* [Goal] Restate all the material verbatim, except for the pictures.
* begin Given data *
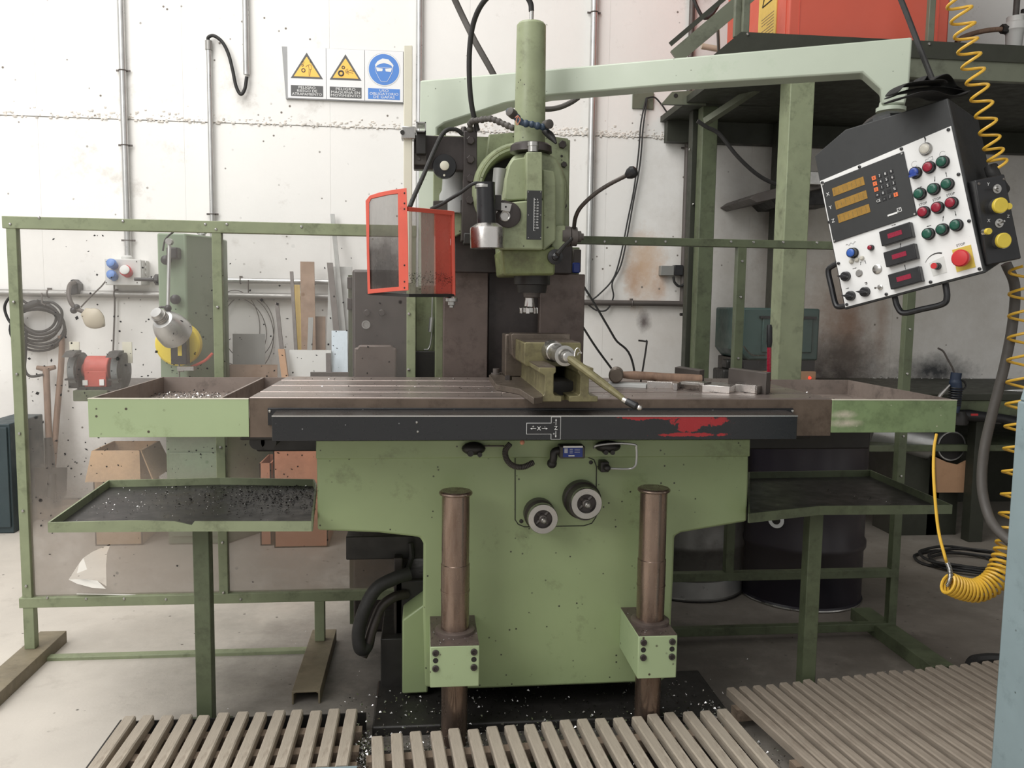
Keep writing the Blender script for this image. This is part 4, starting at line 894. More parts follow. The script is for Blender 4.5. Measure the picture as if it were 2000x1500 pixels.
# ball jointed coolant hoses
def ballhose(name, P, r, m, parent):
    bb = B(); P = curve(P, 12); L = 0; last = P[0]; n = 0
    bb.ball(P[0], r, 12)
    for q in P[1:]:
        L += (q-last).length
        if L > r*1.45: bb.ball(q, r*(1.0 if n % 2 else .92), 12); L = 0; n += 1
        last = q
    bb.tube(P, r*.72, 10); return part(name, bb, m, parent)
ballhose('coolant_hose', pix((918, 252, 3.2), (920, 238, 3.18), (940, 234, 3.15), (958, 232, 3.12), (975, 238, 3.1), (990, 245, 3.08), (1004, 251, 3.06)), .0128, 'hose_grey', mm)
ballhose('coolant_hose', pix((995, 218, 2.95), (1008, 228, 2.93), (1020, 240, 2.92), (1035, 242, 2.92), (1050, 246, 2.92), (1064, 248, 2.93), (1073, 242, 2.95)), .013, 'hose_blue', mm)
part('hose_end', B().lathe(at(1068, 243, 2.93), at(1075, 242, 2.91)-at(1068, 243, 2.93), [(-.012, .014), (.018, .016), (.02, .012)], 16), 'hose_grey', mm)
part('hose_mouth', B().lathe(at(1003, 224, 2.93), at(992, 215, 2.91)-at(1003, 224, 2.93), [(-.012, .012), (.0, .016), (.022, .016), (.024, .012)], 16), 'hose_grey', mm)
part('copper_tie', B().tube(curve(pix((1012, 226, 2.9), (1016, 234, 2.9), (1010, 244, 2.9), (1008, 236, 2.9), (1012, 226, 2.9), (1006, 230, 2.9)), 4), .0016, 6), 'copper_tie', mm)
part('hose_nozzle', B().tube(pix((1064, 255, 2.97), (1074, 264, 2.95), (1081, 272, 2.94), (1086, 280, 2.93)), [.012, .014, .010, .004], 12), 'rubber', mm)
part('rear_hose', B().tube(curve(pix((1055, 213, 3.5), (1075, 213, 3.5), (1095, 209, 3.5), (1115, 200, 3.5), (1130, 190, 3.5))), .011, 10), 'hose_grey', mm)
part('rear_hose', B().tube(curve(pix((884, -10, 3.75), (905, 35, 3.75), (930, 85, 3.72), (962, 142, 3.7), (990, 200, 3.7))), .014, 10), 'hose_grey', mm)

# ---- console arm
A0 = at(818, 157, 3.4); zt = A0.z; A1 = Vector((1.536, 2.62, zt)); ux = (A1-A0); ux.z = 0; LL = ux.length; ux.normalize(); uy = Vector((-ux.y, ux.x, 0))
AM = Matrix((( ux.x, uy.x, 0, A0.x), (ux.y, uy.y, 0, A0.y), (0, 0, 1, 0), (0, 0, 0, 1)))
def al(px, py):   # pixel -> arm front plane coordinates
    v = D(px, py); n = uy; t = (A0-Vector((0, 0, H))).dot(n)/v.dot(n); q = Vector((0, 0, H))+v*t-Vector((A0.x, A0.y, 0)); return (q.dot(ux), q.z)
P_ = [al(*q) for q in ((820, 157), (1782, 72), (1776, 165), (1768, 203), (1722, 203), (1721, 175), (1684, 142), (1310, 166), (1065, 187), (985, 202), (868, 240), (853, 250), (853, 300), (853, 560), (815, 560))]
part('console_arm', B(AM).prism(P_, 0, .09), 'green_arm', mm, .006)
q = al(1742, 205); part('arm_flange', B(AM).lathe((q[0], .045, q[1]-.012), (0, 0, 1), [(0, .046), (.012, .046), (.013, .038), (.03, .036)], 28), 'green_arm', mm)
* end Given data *
* [The solution]
Keep writing the Blender script for this image. This is part 4, starting at line 894. More parts follow. The script is for Blender 4.5. Measure the picture as if it were 2000x1500 pixels.
# ball jointed coolant hoses
def ballhose(name, P, r, m, parent):
    bb = B(); P = curve(P, 12); L = 0; last = P[0]; n = 0
    bb.ball(P[0], r, 12)
    for q in P[1:]:
        L += (q-last).length
        if L > r*1.45: bb.ball(q, r*(1.0 if n % 2 else .92), 12); L = 0; n += 1
        last = q
    bb.tube(P, r*.72, 10); return part(name, bb, m, parent)
ballhose('coolant_hose', pix((918, 252, 3.2), (920, 238, 3.18), (940, 234, 3.15), (958, 232, 3.12), (975, 238, 3.1), (990, 245, 3.08), (1004, 251, 3.06)), .0128, 'hose_grey', mm)
ballhose('coolant_hose', pix((995, 218, 2.95), (1008, 228, 2.93), (1020, 240, 2.92), (1035, 242, 2.92), (1050, 246, 2.92), (1064, 248, 2.93), (1073, 242, 2.95)), .013, 'hose_blue', mm)
part('hose_end', B().lathe(at(1068, 243, 2.93), at(1075, 242, 2.91)-at(1068, 243, 2.93), [(-.012, .014), (.018, .016), (.02, .012)], 16), 'hose_grey', mm)
part('hose_mouth', B().lathe(at(1003, 224, 2.93), at(992, 215, 2.91)-at(1003, 224, 2.93), [(-.012, .012), (.0, .016), (.022, .016), (.024, .012)], 16), 'hose_grey', mm)
part('copper_tie', B().tube(curve(pix((1012, 226, 2.9), (1016, 234, 2.9), (1010, 244, 2.9), (1008, 236, 2.9), (1012, 226, 2.9), (1006, 230, 2.9)), 4), .0016, 6), 'copper_tie', mm)
part('hose_nozzle', B().tube(pix((1064, 255, 2.97), (1074, 264, 2.95), (1081, 272, 2.94), (1086, 280, 2.93)), [.012, .014, .010, .004], 12), 'rubber', mm)
part('rear_hose', B().tube(curve(pix((1055, 213, 3.5), (1075, 213, 3.5), (1095, 209, 3.5), (1115, 200, 3.5), (1130, 190, 3.5))), .011, 10), 'hose_grey', mm)
part('rear_hose', B().tube(curve(pix((884, -10, 3.75), (905, 35, 3.75), (930, 85, 3.72), (962, 142, 3.7), (990, 200, 3.7))), .014, 10), 'hose_grey', mm)

# ---- console arm
A0 = at(818, 157, 3.4); zt = A0.z; A1 = Vector((1.536, 2.62, zt)); ux = (A1-A0); ux.z = 0; LL = ux.length; ux.normalize(); uy = Vector((-ux.y, ux.x, 0))
AM = Matrix((( ux.x, uy.x, 0, A0.x), (ux.y, uy.y, 0, A0.y), (0, 0, 1, 0), (0, 0, 0, 1)))
def al(px, py):   # pixel -> arm front plane coordinates
    v = D(px, py); n = uy; t = (A0-Vector((0, 0, H))).dot(n)/v.dot(n); q = Vector((0, 0, H))+v*t-Vector((A0.x, A0.y, 0)); return (q.dot(ux), q.z)
P_ = [al(*q) for q in ((820, 157), (1782, 72), (1776, 165), (1768, 203), (1722, 203), (1721, 175), (1684, 142), (1310, 166), (1065, 187), (985, 202), (868, 240), (853, 250), (853, 300), (853, 560), (815, 560))]
part('console_arm', B(AM).prism(P_, 0, .09), 'green_arm', mm, .006)
q = al(1742, 205); part('arm_flange', B(AM).lathe((q[0], .045, q[1]-.012), (0, 0, 1), [(0, .046), (.012, .046), (.013, .038), (.03, .036)], 28), 'green_arm', mm)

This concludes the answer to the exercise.